Understanding Wantok System

Historical Roots of Wantoks

To understand wantoks as an essential network, it is necessary to understand how local communities organize themselves and how local kastoms are employed in intra and inter group relationships. The pre-colonial wantok networks existed to provide defense and control other intruding forces that produced instability and threatened the security of the group. Like many other societies around the world, Melanesians perceived the world where good and evil exist and where the latter is always seeking to overwhelm the former. Combining the totality of wantoks as a social network in contemporary Melanesia, four bases on which the network is premised are identified. These are family and tribal ties, reactions to warfare and superstition, the impact of missionary work, and colonial and modern government structures and processes. Let us consider these factors individually.

Tribes, Clans and Families

The primary basis for wantok identification like clans and lineages are resilient and respected by Melanesians. One way of perceiving the wantok network is to picture many small boxes in a bigger box where the bigger picture does not necessarily depict the status and condition of the smaller components. Likewise, the smaller component may or may not relate to the bigger picture.

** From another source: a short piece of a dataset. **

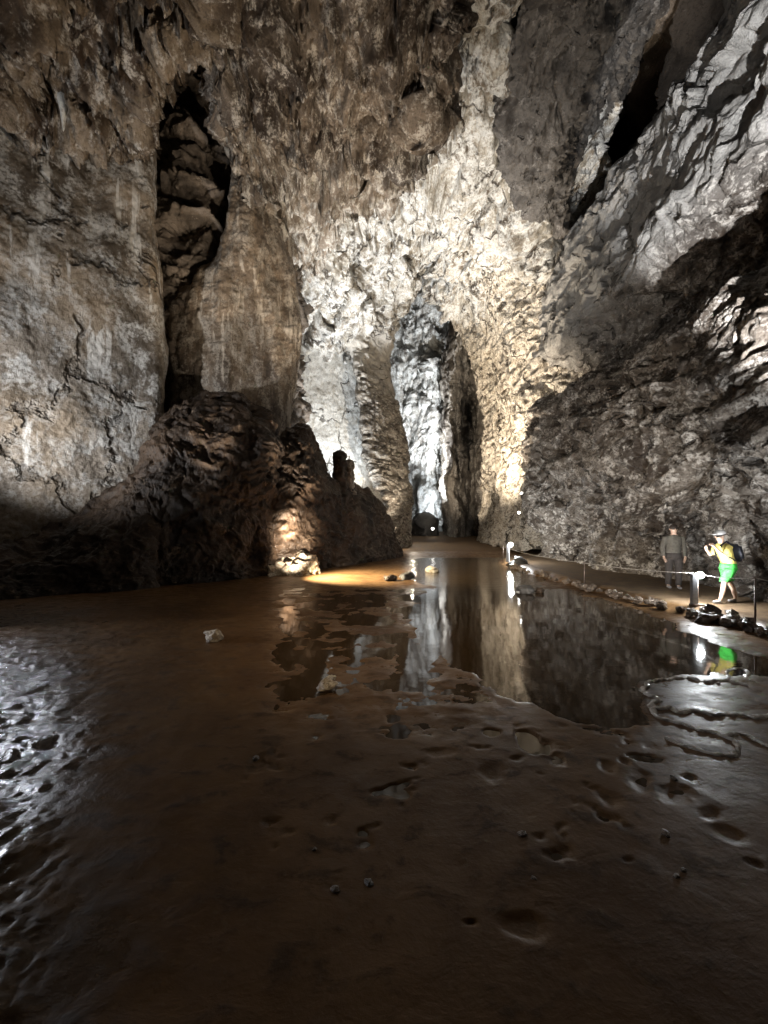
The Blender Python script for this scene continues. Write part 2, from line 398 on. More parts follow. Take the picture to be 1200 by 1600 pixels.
# left pillar of layered rock in front of the far chamber
rows = []
for y, lf, rt, Y0 in ((405, 455, 652, 26.5), (440, 486, 640, 27.6), (490, 520, 622, 29.2), (545, 546, 606, 30.4), (590, 556, 608, 30.5), (640, 562, 620, 30.5), (700, 568, 632, 30.5), (745, 582, 637, 30.5), (790, 606, 641, 30.5), (862, 614, 637, 30.5)):
    w = rt - lf
    rows.append([(lf + 14, y, Y0 + 5), (lf, y, Y0), (lf + .3 * w, y, Y0 - .2), (lf + .65 * w, y, Y0 + 1.2), (rt, y, Y0 + 3.2), (rt - 3, y, Y0 + 8), (rt - 12, y, Y0 + 18)])
o = loft('rock_pillar', rows, 290, 130, d_strata(), M['pillar'], origin=tuple(PV(620, 860, 32)))
tagp(o, 'tall grey-brown layered rock pillar narrowing toward the far bright chamber', 'rock pillar')

# roof: white vault over the middle of the passage
top = [(-400, 8.6), (-120, 11), (0, 13), (100, 14.9), (200, 17.4)]
cols = {
 430: top + [(300, 20.5), (380, 22.6), (430, 24.5), (490, 26.5), (545, 29)],
 520: top + [(300, 21.5), (380, 24), (440, 26), (510, 28.5), (580, 31)],
 590: top + [(300, 21.8), (370, 25), (430, 27.5), (500, 30), (560, 33)],
 640: top + [(300, 22), (370, 26), (410, 29.5), (440, 33), (462, 39)],
 665: top + [(300, 22.4), (360, 26), (400, 29.5), (430, 33), (448, 39)],
 700: top + [(300, 22), (370, 26), (420, 29.5), (470, 33), (500, 39)],
 740: top + [(300, 21.5), (380, 25.5), (440, 29), (485, 33), (520, 37)],
 800: top + [(280, 20.2), (360, 23), (430, 26), (485, 29), (535, 33)],
 870: [(a, b + 2.2) for a, b in top] + [(280, 20.8), (350, 22.6), (410, 24.4), (470, 27), (540, 30)],
 960: [(a, b + 4.5) for a, b in top] + [(280, 24.5), (340, 25.5), (400, 26), (450, 27.5), (520, 30)],
}
rows = [[(px,) + cols[px][i] for px in cols] for i in range(10)]
struct(loft('cave_ceiling', rows, 520, 380, d_vault(), M['vault']))

# hanging brown curtains, left of the vault
bot = {320: 60, 345: 75, 375: 235, 410: 300, 445: 385, 490: 425, 525: 330, 565: 296, 600: 292, 630: 225, 652: 165, 668: 175, 684: 90, 700: 20, 716: -80, 735: -240}
rows = []
for t in (0, .25, .45, .62, .76, .88, .96, 1.0, 1.0):
    r = []
    for px, yb in bot.items():
        y = -420 + (yb + 420) * t
        z = 19.6 if px > 420 else 19.0
        Yd = max(9, (z - CZ) * F / (HY - y)) - 1.0
        if px < 470: Yd = min(Yd, 21.5)
        r.append((px, y, Yd))
    rows.append(r)
rows[-1] = [(px, y - 8, Yd + 4.5) for px, y, Yd in rows[-1]]
struct(loft('cave_ceiling', rows, 470, 300, d_drip(1.2, 1.1, .26, 1.0), M['curtain'], jag=.9))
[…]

Distinct wantok groups as clans and speakers of the same language present a formidable force for identity continuity and differences even in the face of rapid change. It is these identities that hold the wantoks together and apart. The smaller distinct wantok groups normally trace their origins to common ancestors. These are then linked to rights like land ownership and the right to use and access land for basic needs and survival. The common ancestral connection is the basic building block of a local wantok unit in a Melanesian society.

A person’s claim to a piece/block of land is usually determined by his/her ancestral connections with the area concerned. Ascription to a common ancestor thus brings claims to land and properties of the wantok group, and also requires group cooperation often cemented by the act of reciprocity. Reciprocity plays an important part in maintaining the cordial relationship within wantok groups at the basic level. This could be in the form of food produce, the making of shelters, hunting and fishing catches, bride price payments and land settlements. Giving and receiving are two sides of the reciprocity coin in Melanesia. The significance of this local level redistribution among wantoks is an aspect of kastom that unites individuals and families who are related through tribes and clans which are the foundations of the wantok system.

Colonialism and the Nation State

Like Christianization, colonialism also gave rise to other different forms of wantok groups and networks. Colonial rule created contemporary political and administrative boundaries amalgamating “distinct communities” into seemingly acceptable convenient groupings of the nation state. Modern political boundaries did not erase the distinct (see Nanau, 2002). However, they created artificial wantok identities above local wantok differences in perspectives and identities recognized by language and clan groups networks that are useful for political mobilization. While these artificial creations by the nation state are useful administratively, they sometimes encouraged divisiveness and conflict when used by politicians and militant leaders to push for a certain cause. During the 1998~2003 tensions between Guadalcanal and Malaita warring factions, the wantok system created notions of homogeneous ethnic identities in both islands (Kabutaulaka, 2001, p. 4). The charismatic leaders who orchestrated such moves appealed to the collective identities relied upon by early political ‘kastom-wantok’ groups and more generally, aspects of wantok
solidarity and reciprocity. Such perceived homogeneity existed only for purposes of social mobilization and it collapsed when the unrest ceased or in the early political kastom groups (such as the Ma’asina Movement) when the colonial government imprisoned its leaders. The important conclusion though is that appeals to kastom are effective in developing networks for mobilizing support in a fragmented country, even if only temporarily. Colonialism and the emergence of the nation-state gave way to the creation of new wantok identities as well as those that counter the work of colonialism and the nation state.